Fearless Females (Day 2): A Picture Is Worth …



This picture is of my third-earliest female ancestor, a woman named Sarah Ann (CAWARD) ATKINSON, dressed in her finest; with all good reason to be: it’s her wedding day!

The original is Sepia-tone and includes her groom, Thomas ATKINSON II — and said photograph is in the possession of my mother’s cousin, June in Ontario.  

Family stories relayed that she married in 1870 — but it had to be earlier than that because their daughter, Mary was born in February 1870. They would have nine more children over a 21-year span, with the youngest, Ida being born in April 1891.

This cameo was made from a photocopy of the original, primarily to focus upon this early ancestor of mine.

Sarah came from England in the mid-1800s with her parents and settled in York, Upper Canada (AKA Toronto, Ontario).

Before she married Thomas ATKINSON II, Sarah gave birth to a daughter in 1865, and called her Annie (CAWARD). Annie’s birth registration did not list a name for her father, nor was Sarah listed as married.
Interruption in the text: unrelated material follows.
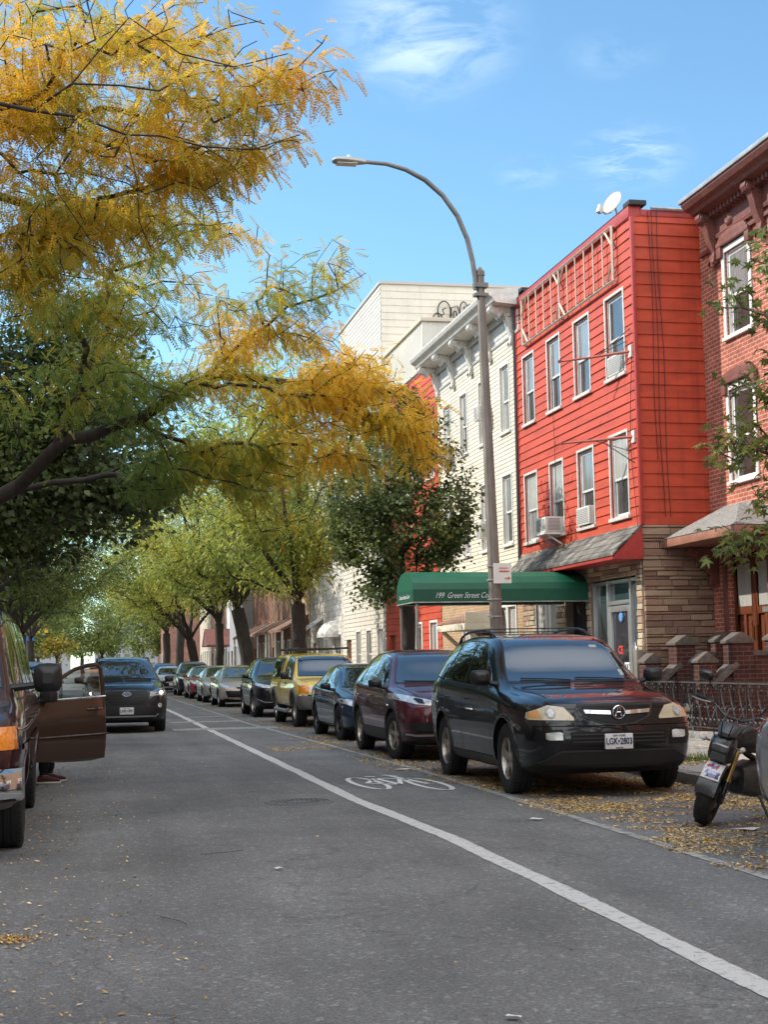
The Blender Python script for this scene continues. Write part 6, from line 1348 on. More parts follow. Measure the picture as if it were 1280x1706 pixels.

I do not believe that this  situation would make her a fearless female, but it would certainly make her a blacksheep.


1 reply »

  1. Personally, I do think it makes her Fearless if she conceived one or possible two children outside of marriage, and still managed to “carry on” (as they say the British say). To me, her cameo shows a woman of determination, especially in the “set” of her jaw and mouth. She looks stalwart.